>> start

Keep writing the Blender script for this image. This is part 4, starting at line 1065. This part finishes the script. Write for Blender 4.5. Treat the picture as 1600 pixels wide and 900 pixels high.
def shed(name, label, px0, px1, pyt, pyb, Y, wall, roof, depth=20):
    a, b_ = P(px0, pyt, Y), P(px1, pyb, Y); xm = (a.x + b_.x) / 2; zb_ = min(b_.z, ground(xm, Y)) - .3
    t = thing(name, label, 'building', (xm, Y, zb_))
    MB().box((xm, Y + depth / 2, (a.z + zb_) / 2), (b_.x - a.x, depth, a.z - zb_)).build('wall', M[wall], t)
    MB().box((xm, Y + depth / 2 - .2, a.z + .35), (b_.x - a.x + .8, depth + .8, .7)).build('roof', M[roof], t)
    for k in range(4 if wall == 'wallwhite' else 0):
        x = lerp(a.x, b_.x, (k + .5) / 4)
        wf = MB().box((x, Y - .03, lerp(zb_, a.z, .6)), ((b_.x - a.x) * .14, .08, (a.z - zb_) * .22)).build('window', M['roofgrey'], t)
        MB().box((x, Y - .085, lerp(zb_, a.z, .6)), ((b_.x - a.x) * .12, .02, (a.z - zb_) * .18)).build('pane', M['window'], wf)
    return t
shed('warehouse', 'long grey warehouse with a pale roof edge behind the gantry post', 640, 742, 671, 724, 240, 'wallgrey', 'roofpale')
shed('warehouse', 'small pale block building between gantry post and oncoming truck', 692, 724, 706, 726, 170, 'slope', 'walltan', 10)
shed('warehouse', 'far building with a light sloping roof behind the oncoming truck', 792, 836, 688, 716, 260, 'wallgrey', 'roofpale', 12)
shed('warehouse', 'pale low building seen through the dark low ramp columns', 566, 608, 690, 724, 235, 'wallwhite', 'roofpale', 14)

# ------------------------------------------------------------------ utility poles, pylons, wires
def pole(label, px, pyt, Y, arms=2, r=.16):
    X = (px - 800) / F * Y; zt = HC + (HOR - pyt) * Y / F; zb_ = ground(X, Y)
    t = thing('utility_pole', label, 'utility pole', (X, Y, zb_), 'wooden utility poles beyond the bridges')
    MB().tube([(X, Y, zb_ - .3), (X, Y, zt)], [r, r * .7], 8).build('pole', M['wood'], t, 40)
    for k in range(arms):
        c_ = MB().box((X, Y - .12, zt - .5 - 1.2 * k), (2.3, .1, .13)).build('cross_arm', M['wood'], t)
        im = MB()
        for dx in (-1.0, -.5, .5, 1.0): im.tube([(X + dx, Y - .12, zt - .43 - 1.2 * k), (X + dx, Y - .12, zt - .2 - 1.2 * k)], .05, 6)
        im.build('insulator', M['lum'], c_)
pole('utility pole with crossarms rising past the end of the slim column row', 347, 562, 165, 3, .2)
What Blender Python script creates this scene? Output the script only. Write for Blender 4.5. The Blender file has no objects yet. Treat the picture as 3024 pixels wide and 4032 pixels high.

>> end

▶ **Directions**
Retype every entry above, word for word.

▶ **Response to the exercise**
Keep writing the Blender script for this image. This is part 4, starting at line 1065. This part finishes the script. Write for Blender 4.5. Treat the picture as 1600 pixels wide and 900 pixels high.
def shed(name, label, px0, px1, pyt, pyb, Y, wall, roof, depth=20):
    a, b_ = P(px0, pyt, Y), P(px1, pyb, Y); xm = (a.x + b_.x) / 2; zb_ = min(b_.z, ground(xm, Y)) - .3
    t = thing(name, label, 'building', (xm, Y, zb_))
    MB().box((xm, Y + depth / 2, (a.z + zb_) / 2), (b_.x - a.x, depth, a.z - zb_)).build('wall', M[wall], t)
    MB().box((xm, Y + depth / 2 - .2, a.z + .35), (b_.x - a.x + .8, depth + .8, .7)).build('roof', M[roof], t)
    for k in range(4 if wall == 'wallwhite' else 0):
        x = lerp(a.x, b_.x, (k + .5) / 4)
        wf = MB().box((x, Y - .03, lerp(zb_, a.z, .6)), ((b_.x - a.x) * .14, .08, (a.z - zb_) * .22)).build('window', M['roofgrey'], t)
        MB().box((x, Y - .085, lerp(zb_, a.z, .6)), ((b_.x - a.x) * .12, .02, (a.z - zb_) * .18)).build('pane', M['window'], wf)
    return t
shed('warehouse', 'long grey warehouse with a pale roof edge behind the gantry post', 640, 742, 671, 724, 240, 'wallgrey', 'roofpale')
shed('warehouse', 'small pale block building between gantry post and oncoming truck', 692, 724, 706, 726, 170, 'slope', 'walltan', 10)
shed('warehouse', 'far building with a light sloping roof behind the oncoming truck', 792, 836, 688, 716, 260, 'wallgrey', 'roofpale', 12)
shed('warehouse', 'pale low building seen through the dark low ramp columns', 566, 608, 690, 724, 235, 'wallwhite', 'roofpale', 14)

# ------------------------------------------------------------------ utility poles, pylons, wires
def pole(label, px, pyt, Y, arms=2, r=.16):
    X = (px - 800) / F * Y; zt = HC + (HOR - pyt) * Y / F; zb_ = ground(X, Y)
    t = thing('utility_pole', label, 'utility pole', (X, Y, zb_), 'wooden utility poles beyond the bridges')
    MB().tube([(X, Y, zb_ - .3), (X, Y, zt)], [r, r * .7], 8).build('pole', M['wood'], t, 40)
    for k in range(arms):
        c_ = MB().box((X, Y - .12, zt - .5 - 1.2 * k), (2.3, .1, .13)).build('cross_arm', M['wood'], t)
        im = MB()
        for dx in (-1.0, -.5, .5, 1.0): im.tube([(X + dx, Y - .12, zt - .43 - 1.2 * k), (X + dx, Y - .12, zt - .2 - 1.2 * k)], .05, 6)
        im.build('insulator', M['lum'], c_)
pole('utility pole with crossarms rising past the end of the slim column row', 347, 562, 165, 3, .2)
What Blender Python script creates this scene? Output the script only. Write for Blender 4.5. The Blender file has no objects yet. Treat the picture as 3024 pixels wide and 4032 pixels high.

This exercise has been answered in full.